This is a part of the FESCo Elections Interviews series. The voting period starts on Thursday, 28 May and closes promptly at 23:59:59 UTC on Thursday, 11 June.

Interview with James Cassell

  • Fedora account: cyberpear
  • IRC nick: cyberpear (I tend to idle in very many channels, participating in the relevant channel for the task at hand. Here is a small selection. I’m regularly running up against the Freenode “too many channels” limit, as I try to stay informed with all the happenings. #fedora, #fedora-devel, #fedora-buildsys, #redhat-cpe, #fedora-laptops, #fedora-coreos, #fedora-meeting-1, #fedora-qa, #fedora-workstation)
  • Fedora user wiki page

Questions

Why do you want to be a member of FESCo and how do you expect to help steer the direction of Fedora?

I’d like to help be the voice of the community beyond Red Hat. I respect many of the Red Hat employees, but sometimes the priorities of RHEL Program things are too overbearing while being somewhat non-transparent to the community. I’d like to help guide the community to solutions that are beneficial both for Fedora and for RHEL. (Day-to-day, I manage RHEL systems for $dayjob.)

How do you currently contribute to Fedora? How does that contribution benefit the community?

I read most of the threads on fedora-devel list in their entirety, dropping a comment where appropriate.

I tend to lurk in many meetings, speaking up when I have something to add. I’m quite active with Fedora CoreOS and Fedora Cloud. I attend the Workstation meetings regularly. I also help fill out test cases for new releases when time permits.

I’ve been following the minimization effort, and sending occasional Pull Requests to dist-git to either reduce the dependencies or better-document why the deps are there.

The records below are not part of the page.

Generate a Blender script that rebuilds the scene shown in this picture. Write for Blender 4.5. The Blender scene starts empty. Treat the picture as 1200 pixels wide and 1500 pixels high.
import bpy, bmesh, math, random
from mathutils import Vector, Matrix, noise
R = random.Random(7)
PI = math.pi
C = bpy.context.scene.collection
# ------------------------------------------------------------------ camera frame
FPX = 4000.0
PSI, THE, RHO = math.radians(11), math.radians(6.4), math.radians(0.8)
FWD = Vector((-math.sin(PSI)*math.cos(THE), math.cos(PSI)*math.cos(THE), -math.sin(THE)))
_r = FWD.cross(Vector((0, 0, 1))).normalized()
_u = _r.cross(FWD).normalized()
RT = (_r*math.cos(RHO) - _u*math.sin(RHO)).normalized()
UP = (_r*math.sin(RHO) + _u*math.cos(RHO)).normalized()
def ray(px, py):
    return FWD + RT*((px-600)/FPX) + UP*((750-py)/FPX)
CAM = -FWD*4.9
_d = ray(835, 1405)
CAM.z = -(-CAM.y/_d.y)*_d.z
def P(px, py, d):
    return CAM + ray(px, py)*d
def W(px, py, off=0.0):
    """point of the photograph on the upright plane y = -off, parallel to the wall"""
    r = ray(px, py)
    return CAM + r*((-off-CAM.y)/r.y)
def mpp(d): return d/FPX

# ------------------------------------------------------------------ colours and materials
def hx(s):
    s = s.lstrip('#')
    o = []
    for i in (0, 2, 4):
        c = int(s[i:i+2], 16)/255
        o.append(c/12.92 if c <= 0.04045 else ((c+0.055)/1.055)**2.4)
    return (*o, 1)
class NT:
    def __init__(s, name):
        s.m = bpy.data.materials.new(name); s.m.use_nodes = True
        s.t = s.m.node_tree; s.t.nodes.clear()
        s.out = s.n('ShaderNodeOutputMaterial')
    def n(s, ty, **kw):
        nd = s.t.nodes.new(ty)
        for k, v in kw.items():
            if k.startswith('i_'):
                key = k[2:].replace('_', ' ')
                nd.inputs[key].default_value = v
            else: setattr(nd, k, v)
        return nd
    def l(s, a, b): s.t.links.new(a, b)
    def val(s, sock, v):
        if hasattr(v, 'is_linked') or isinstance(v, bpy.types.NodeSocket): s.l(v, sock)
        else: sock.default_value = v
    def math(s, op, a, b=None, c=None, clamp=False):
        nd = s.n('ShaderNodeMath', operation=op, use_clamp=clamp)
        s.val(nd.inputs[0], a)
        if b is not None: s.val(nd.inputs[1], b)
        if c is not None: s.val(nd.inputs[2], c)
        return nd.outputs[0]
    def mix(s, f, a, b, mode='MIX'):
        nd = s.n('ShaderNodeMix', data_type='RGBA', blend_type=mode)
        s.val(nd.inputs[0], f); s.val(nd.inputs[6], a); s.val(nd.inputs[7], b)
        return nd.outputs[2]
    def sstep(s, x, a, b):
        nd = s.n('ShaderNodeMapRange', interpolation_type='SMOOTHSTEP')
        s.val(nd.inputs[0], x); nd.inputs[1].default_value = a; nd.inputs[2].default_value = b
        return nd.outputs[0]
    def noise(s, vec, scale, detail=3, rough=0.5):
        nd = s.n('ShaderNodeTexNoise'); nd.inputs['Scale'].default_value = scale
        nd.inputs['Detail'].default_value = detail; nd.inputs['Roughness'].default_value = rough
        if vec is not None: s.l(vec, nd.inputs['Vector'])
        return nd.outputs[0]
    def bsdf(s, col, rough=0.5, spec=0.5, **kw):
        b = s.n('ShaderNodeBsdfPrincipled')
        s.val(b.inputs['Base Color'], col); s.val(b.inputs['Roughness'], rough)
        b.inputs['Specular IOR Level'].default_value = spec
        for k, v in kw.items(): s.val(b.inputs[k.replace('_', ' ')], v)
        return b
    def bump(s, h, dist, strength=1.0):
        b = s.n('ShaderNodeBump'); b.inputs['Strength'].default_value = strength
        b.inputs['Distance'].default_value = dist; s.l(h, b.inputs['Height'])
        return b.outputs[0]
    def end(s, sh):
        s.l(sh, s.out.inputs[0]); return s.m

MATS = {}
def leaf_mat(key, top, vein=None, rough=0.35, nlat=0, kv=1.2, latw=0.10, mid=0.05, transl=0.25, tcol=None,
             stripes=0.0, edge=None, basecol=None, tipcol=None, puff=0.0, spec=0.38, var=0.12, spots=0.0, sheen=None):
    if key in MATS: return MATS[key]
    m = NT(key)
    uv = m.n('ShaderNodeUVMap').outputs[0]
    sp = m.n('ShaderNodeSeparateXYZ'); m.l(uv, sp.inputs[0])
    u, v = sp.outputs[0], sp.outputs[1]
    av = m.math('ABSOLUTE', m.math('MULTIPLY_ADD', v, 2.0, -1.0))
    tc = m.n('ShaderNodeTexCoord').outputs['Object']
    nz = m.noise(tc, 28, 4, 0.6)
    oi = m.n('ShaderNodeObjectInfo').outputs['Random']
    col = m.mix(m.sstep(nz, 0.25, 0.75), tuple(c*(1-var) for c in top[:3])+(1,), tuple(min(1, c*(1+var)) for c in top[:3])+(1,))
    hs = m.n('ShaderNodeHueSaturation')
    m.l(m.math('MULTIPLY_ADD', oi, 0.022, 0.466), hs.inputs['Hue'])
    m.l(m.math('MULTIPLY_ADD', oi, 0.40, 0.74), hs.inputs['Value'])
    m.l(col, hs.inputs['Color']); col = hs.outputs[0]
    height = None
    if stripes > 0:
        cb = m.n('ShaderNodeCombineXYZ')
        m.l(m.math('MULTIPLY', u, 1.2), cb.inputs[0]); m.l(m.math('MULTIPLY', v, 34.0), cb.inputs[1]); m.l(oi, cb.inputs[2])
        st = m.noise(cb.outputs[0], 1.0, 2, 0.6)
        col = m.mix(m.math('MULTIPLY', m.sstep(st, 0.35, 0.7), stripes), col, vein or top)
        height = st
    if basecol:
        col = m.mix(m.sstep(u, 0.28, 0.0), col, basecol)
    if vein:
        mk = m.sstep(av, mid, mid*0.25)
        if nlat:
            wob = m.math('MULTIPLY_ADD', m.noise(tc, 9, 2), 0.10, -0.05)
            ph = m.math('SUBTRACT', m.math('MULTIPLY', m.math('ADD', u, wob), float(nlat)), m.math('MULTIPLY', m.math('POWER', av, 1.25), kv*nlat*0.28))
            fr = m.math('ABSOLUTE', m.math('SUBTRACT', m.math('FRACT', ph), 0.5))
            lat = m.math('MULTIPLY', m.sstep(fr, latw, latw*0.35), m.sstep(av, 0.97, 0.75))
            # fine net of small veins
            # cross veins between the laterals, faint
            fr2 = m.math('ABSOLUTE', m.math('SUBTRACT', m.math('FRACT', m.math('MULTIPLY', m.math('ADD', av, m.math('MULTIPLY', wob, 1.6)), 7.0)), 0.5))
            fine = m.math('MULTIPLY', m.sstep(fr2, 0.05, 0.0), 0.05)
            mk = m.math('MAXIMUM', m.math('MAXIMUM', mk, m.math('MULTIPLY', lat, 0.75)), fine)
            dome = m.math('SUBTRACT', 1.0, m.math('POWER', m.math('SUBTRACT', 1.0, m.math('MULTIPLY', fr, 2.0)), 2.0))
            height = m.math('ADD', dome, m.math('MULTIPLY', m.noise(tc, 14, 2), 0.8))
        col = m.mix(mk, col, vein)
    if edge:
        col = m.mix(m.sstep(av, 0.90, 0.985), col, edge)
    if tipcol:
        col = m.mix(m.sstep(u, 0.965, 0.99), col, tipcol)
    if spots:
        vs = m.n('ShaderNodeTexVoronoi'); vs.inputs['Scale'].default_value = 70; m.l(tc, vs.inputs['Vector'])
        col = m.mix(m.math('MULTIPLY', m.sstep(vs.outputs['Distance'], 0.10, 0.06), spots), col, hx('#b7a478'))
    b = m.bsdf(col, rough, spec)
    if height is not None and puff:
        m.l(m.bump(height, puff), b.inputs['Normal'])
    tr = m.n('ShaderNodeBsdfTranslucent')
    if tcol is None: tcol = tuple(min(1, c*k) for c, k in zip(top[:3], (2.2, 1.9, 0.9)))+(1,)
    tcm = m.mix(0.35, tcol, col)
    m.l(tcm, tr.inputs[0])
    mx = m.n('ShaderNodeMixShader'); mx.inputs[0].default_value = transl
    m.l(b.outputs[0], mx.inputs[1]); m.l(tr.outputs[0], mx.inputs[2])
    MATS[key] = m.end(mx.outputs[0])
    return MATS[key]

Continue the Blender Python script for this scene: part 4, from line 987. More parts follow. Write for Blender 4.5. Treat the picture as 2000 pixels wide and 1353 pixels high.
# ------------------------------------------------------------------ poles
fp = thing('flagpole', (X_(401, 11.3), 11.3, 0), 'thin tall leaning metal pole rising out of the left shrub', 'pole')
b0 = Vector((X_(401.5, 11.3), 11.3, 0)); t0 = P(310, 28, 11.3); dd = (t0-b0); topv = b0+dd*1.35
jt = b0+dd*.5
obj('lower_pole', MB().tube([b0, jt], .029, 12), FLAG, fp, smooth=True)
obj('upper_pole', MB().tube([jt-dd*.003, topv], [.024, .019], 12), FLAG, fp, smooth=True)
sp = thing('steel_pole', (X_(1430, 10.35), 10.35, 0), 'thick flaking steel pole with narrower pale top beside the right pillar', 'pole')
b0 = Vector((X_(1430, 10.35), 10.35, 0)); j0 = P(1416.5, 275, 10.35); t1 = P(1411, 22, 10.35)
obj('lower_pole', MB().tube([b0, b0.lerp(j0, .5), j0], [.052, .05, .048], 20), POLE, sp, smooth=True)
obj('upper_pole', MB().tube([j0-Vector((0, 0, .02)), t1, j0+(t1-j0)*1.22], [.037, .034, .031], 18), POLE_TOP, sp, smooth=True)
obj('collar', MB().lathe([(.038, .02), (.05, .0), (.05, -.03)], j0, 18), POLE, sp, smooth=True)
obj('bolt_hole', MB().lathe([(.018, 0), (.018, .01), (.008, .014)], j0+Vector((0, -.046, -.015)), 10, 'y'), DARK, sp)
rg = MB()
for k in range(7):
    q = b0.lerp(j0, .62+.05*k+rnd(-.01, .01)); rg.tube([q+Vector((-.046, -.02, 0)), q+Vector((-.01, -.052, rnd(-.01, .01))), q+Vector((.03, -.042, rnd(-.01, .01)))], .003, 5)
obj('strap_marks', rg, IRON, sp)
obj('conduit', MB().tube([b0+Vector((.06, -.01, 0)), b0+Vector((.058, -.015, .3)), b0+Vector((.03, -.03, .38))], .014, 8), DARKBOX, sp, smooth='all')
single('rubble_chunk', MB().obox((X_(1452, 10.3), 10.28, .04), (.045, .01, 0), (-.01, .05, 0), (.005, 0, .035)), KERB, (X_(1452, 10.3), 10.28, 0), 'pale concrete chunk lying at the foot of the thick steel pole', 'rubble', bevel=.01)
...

I’m interested in improving each of Server, Workstation, and Container use cases and do tests with each of these.

How should we handle cases where Fedora’s and Red Hat Enterprise Linux’s needs conflict in an incompatible way?

Ultimately, we should find a solution that solves the needs of both, without undue burden on Fedora.

Modularity was handled poorly, and has many anti-features revolving around not shipping or not exposing the content built. The situation with Fedora 32 has greatly improved things with no default modules. In many was, Software Collections were/are a better solution, especially with the -syspaths sub-package convention to make the SCL behave like a native package.

There have been discussions about dist-git vs source-git. I think dist-git needs to remain the canonical source control, and carry the traditional patches on top of pristine upstream sources. The RHEL 7 kernel “single tarball” approach makes the SRPM useless for making any changes and isn’t really the source code. rdopkg has a very good source-git to dist-git conversion, from the dist-git perspective. Ideally, there would be a tool to reverse the process: a command to translate dist-git into a source-git tree.

I’d like to see movement on the Reproducible Builds effort. Particularly, I’d like to first see the entire crypto stack built reproducibly. My longer-term pie-in-the-sky dream is to have the Fedora crypto stack FIPS certified in the manner of OpenSSL; i.e., the source code itself is certified (not the binaries) as this is the only reasonable way to achieve such certification in a fast-moving distribution. (By the time RHEL get a certification, the certified version is out-of-date and needs patching, so in practice most don’t run the certified code.)

The ELN initiave will help make Fedora more useful for RHEL and other downstreams in general. I’d like to see a move toward build conditionals that put the old fedora in the if case and the new fedora default to the else case, and avoid RHEL/EL/ELN conditionals to the max extent possible.

What else should community members know about you or your positions?

I’m a Fedora Workstation user on my laptops, and I’ve been running it full-time since Fedora 8. I’ve been following fedora-devel@ list since 2006-2007, and I manage RHEL systems as my full-time job: servers and workstations. I’m also passionate about using containers to accelerate systems-integration testing, and use ansible throughout such integrations. I see upstream and downstream perspectives.

Editors note: updated 2020-05-28 at 0035 UTC to add the 5th paragraph under the conflict question.